İstanbul’dan Ebru Hanım: “Kur’ân’da hanımların saçlarını örtmesi ile ilgili bir emir var mıdır, yok mudur?”
Medeniyet-i Sefihe Ölçüt mü?
Ahir zamanın birbirinden dehşetli fasıllarına girdiğimiz son iki yüz yıldan beri, medeniyet-i sefihe dinin yerini aldı. Önce bu acı tabloyu bir görelim.
Sizi tenzih ediyorum: Ama iki yüz yıldan beri dinden bir şeyi sorgularken, dini tartarken, dini aklımıza vururken, elimizde tek bir geçerli ölçüt oluştu: Medeniyet-i sefihe! Bu konuda tahsil yapmamış olanları mazur görsek bile, din bilgini olarak bilinenlerin bir kısmının da ölçütü medeniyet-i sefihe olunca, ibreler doğruyu göstermez oldu.
Kur’ân tesettürü, yani kadının saçı dâhil bedenini, sadece namazda değil, sosyal hayatta da örtmesini emrediyor; evet. Adı medeniyet-i sefihe olan ve insanlığı din gibi etkileyen değer yargısı ise buna esarettir diyor.
Haydi, bakalım: Din bilginlerine kolay gelsin! Kur’ân’ı medeniyete göre mi, medeniyeti Kur’ân’a göre mi yorumlayacaklar?

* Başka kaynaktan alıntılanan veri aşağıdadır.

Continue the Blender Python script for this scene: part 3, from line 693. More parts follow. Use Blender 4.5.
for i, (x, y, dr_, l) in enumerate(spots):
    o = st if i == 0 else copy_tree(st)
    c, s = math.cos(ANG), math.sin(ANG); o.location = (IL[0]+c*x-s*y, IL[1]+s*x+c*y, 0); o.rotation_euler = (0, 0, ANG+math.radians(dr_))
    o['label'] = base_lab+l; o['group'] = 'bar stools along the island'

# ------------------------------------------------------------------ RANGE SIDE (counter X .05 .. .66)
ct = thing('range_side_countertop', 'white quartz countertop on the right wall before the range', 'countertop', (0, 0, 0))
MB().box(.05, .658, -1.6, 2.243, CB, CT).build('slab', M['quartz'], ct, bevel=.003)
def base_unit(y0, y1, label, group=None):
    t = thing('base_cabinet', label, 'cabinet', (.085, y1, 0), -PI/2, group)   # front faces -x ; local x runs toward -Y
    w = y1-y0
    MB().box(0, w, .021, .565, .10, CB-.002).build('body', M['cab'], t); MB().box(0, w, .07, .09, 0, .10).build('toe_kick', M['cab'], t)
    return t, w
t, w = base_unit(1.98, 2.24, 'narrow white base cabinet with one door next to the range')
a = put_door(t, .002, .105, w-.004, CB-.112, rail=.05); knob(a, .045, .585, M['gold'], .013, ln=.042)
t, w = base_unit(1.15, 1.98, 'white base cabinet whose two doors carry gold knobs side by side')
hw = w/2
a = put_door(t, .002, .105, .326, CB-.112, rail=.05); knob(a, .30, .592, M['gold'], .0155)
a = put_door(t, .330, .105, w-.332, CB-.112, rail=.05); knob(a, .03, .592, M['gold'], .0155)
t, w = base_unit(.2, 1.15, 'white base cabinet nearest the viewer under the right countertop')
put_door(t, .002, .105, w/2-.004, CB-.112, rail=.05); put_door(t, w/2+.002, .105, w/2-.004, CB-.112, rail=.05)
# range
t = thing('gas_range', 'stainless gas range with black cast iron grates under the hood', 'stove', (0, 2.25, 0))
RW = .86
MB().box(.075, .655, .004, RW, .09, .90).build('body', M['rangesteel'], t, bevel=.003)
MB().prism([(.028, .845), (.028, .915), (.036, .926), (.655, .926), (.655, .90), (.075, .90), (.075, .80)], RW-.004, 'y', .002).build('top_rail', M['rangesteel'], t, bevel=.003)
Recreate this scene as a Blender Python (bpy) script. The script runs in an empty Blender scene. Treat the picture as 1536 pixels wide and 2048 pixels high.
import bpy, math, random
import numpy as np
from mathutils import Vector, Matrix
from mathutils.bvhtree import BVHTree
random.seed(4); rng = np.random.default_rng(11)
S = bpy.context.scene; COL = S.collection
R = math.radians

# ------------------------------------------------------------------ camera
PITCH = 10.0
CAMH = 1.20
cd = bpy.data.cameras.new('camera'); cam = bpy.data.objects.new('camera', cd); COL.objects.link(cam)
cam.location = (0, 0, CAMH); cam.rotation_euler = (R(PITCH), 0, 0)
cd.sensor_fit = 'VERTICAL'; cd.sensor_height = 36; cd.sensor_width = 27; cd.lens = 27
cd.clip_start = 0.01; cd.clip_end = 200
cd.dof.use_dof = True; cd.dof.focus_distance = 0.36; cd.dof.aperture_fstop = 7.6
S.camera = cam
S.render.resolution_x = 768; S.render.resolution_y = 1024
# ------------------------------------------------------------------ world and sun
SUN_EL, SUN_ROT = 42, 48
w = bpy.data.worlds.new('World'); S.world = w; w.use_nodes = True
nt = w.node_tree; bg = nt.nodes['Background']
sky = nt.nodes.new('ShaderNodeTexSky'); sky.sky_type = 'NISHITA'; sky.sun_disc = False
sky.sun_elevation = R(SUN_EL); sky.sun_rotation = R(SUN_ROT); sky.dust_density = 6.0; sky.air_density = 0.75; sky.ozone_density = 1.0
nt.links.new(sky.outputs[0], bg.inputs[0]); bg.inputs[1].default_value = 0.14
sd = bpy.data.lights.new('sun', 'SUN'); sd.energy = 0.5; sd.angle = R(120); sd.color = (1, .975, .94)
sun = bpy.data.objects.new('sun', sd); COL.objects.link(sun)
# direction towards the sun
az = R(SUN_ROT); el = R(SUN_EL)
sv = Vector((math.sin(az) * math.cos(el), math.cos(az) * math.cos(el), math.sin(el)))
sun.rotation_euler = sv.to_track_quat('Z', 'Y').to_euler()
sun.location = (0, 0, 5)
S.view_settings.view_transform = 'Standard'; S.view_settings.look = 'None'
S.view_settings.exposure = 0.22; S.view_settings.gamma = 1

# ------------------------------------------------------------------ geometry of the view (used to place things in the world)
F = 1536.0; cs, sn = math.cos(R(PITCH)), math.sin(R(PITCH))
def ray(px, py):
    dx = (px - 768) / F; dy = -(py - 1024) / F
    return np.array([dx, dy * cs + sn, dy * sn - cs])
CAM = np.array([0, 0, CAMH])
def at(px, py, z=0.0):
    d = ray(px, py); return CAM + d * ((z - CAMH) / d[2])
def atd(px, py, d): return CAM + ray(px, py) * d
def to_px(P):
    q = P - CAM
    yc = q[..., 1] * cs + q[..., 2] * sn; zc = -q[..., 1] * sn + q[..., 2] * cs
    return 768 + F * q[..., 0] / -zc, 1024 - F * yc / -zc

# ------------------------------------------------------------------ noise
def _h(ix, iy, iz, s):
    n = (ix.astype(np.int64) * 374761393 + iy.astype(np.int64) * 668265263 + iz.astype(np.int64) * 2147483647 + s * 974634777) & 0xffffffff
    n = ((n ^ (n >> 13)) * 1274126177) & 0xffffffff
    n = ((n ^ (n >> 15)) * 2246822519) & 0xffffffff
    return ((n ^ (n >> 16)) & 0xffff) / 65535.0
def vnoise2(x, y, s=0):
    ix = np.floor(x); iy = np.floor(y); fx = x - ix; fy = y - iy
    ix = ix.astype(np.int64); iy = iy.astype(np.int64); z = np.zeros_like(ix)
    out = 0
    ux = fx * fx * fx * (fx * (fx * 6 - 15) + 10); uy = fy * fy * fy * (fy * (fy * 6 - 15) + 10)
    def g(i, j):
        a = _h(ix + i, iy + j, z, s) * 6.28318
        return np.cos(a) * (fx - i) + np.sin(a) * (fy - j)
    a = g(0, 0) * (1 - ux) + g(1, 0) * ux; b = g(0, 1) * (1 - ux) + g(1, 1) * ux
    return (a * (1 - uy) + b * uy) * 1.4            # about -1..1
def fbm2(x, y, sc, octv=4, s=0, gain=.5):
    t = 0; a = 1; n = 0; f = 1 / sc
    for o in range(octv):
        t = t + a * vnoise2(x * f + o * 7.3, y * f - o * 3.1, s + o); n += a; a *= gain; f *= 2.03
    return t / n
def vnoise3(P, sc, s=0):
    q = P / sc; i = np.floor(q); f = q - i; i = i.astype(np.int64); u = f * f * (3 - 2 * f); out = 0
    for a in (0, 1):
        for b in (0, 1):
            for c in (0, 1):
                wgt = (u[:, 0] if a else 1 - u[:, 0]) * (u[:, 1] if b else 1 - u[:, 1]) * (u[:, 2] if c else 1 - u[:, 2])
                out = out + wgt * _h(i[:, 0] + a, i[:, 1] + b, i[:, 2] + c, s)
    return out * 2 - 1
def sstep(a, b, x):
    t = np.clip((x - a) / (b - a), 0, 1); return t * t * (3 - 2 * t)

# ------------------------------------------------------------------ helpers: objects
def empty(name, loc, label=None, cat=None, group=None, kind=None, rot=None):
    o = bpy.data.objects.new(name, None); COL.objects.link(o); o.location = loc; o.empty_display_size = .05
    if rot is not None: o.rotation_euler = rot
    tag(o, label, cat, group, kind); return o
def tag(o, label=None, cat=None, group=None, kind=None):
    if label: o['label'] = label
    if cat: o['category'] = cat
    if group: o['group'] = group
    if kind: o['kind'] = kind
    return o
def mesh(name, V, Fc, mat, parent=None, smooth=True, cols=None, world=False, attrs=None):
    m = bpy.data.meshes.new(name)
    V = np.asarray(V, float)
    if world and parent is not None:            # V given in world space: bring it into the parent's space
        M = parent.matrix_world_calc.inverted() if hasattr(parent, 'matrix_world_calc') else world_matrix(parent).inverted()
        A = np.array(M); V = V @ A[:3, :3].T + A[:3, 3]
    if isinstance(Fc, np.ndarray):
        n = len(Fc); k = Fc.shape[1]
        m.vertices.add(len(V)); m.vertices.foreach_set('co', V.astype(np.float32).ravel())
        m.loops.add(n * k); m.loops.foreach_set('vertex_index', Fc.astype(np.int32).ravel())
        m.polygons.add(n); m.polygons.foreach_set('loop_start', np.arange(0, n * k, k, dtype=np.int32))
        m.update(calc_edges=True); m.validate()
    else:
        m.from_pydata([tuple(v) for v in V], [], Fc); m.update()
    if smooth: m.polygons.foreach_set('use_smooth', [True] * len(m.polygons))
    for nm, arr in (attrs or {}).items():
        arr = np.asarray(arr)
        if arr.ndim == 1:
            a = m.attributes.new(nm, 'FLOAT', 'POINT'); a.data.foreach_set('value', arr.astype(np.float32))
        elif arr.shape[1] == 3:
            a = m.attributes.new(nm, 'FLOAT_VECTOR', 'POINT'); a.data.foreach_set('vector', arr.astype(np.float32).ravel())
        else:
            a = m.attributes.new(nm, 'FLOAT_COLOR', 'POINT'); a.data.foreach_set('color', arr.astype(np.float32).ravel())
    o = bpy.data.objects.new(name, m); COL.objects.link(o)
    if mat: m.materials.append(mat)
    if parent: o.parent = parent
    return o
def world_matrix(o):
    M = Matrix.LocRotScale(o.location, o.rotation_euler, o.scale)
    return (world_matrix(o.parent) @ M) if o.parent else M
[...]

Kur’ân’ı medeniyete göre yorumlayanlar, bu emri Kur’ân’da bulamıyorlar. Hadisleri de beğenmiyorlar zaten. İçinde zayıfları var, uydurmaları var diye bütün hadisler dünyasını yok sayıyorlar. Bin küsur yıllık İslâm kimliğini, örfünü, tatbikatını ve medeniyetini de görmezden geliyorlar. Elde bir tek cerbezeci akılları kalıyor. Akıl da medeniyet-i sefihe dinine inanmış olunca, tesettür, edep, iffet gibi nice emirler Kur’ân’dan adeta uçuyor.
Bu yaklaşım tam da bir kıyamet alâmetidir!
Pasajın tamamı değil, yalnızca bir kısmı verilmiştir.